« La Troisième Vague », quand le totalitarisme s’empare d’une classe muriautine

La compagnie Le Cri Dévot travaille depuis 2 semaines, avec une classe de seconde du lycée François Villon, sur une adaptation du livre « La Vague » de Todd Strasser, qui raconte l’expérience d’un professeur qui immerge ses élèves dans un système totalitaire. On a assisté à une répétition, avant la grande représentation qui aura lieu au théâtre de la Nacelle, ce vendredi 23 mai à 21 h.

Il est 10 h 30, jeudi matin, au lycée François Villon des Mureaux. Dans une salle de classe de seconde, les chaises raclent le sol en cadence. D’un seul mouvement, les élèves s’assoient au signal d’un homme qui impose le silence d’un simple regard. Sur le tableau, une devise en lettres capitales : « La force par la discipline ».

Si vous pensez qu’il s’agit d’un moment d’égarement autoritaire d’un professeur un brin extrémiste, vous avez… presque raison. Il s’agit en réalité de la répétition d’une pièce de théâtre que les élèves joueront sur scène ce vendredi 23 mai, à 21 h au Théâtre de la Nacelle d’Aubergenville, sous l’égide de la troupe Le Cri Dévot. Le metteur en scène, Camille Daloz, et les comédiens Alexandre Cafarelli et Emmanuelle Bertrand font vivre à ces lycéens muriautins une plongée troublante dans l’univers de La Troisième Vague, l’expérience menée par un professeur d’histoire californien aux méthodes peu orthodoxes.

En 1967, au lycée Cubberley de Palo Alto aux États-Unis, Ron Jones voulait montrer à ses élèves comment le fascisme peut s’installer insidieusement. En quelques jours, il a instauré un mouvement disciplinaire autoritaire qui a rapidement échappé à son contrôle, révélant à quel point des individus ordinaires pouvaient adopter des comportements totalitaires. Une expérience qui a donné vie à un livre, La Vague de Todd Strasser en 1981, dont la compagnie Le Cri Dévot s’est emparée en 2016 pour créer le canevas de son spectacle « La Troisième Vague ».

« On fait beaucoup de spectacles sur la thématique de l’adolescence, et même des créations partagées où ils sont impliqués dans le processus de création, tant dans l’écriture que dans le jeu, nous explique Camille Daloz.
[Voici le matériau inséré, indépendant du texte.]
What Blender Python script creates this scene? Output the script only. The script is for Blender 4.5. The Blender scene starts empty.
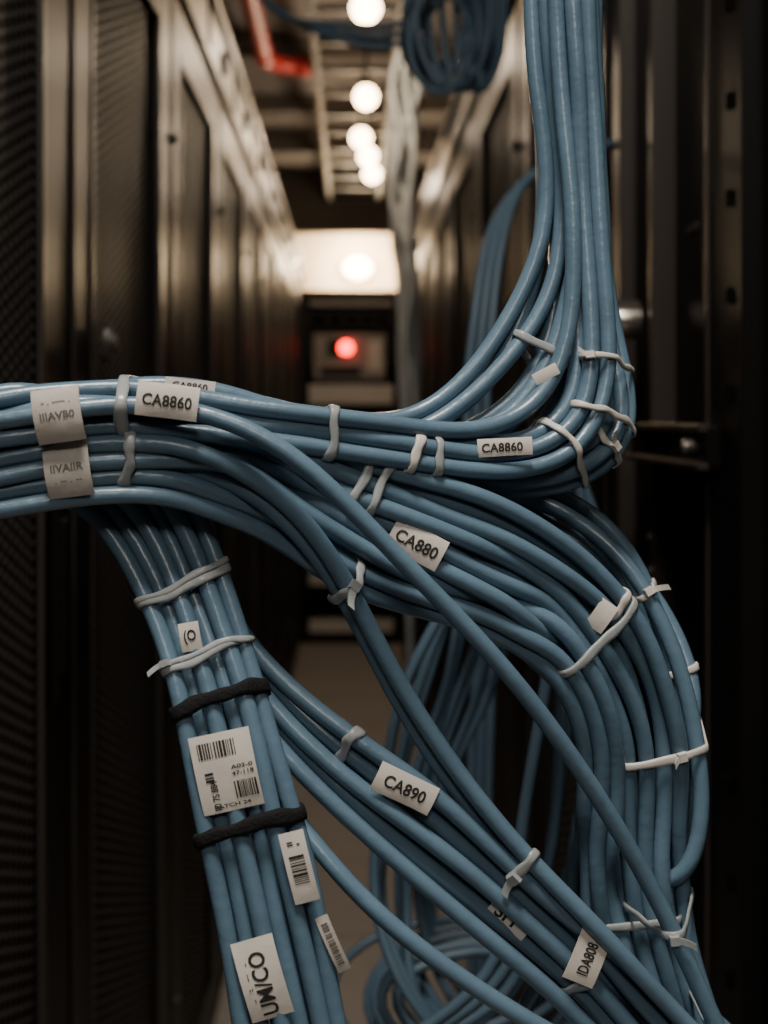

Et La Vague, c’était vraiment adapté. En 2025, comme c’était déjà le cas en 2016, le travail d’endoctrinement, d’esprit critique, de manipulation, est toujours d’actualité. L’idée était que les élèves puissent s’emparer de cette thématique et en parler d’eux-mêmes ».

Quand on voit l’aisance, le naturel et l’investissement dont ils font preuve dans leur jeu, à une semaine de leur passage sur scène, il est difficile d’imaginer que cette pièce ne leur a pas été proposée… mais imposée. « Au début, on ne voulait pas le faire », avoue une élève. « C’est compliqué de passer devant les gens », poursuit sa voisine. Et pourtant, s’ils sont encore nombreux à appréhender leur passage sur les planches, ils ont su se prêter au jeu au fil des répétitions, dispensées au rythme d’une heure par jour. « Les comédiens ? Ils sont trop cool, ils ont su nous mettre à l’aise, et c’est allé tout seul », témoigne une autre élève.

Et au-delà du plaisir qu’ils éprouvent à se donner la réplique au lieu de bûcher pendant une heure de cours traditionnelle, ils ont su se servir de ces ateliers pour grandir en tant que groupe. « Avant, dans la classe, on n’avait pas vraiment de liens entre nous, confesse une élève. On ne se parlait pas forcément. Il y a des gens à qui je ne parlais pas du tout, et maintenant, je m’entends hyper bien avec eux ».

De quoi rendre fiers leurs professeurs, qui se sont décarcassés pour mettre tout ça sur pied après avoir été contactés par l’équipe du Théâtre de la Nacelle. « Je me suis dit que c’était un super projet à proposer aux élèves, parce que c’est une expérience extrêmement riche, s’enthousiasme Pauline de Saulieu, qui leur enseigne la littérature. C’est génial, parce que depuis la réforme du lycée, je trouve qu’on a des programmes beaucoup plus académiques qu’avant ». Louise Roudier, professeure de philosophie, abonde dans son sens. « C’est vrai que je vois de moins en moins d’élèves qui restent à la fin du cours pour parler des sujets qu’on aborde. J’ai parfois l’impression de perdre un peu du lien que j’ai avec eux. Alors un projet comme ça, c’est idéal pour retrouver cette dimension-là ». La Vague aurait pu diviser, isoler, effacer. Elle a fait tout l’inverse : elle a soudé. Et dans le ressac des répétitions, c’est une classe qui s’est trouvée.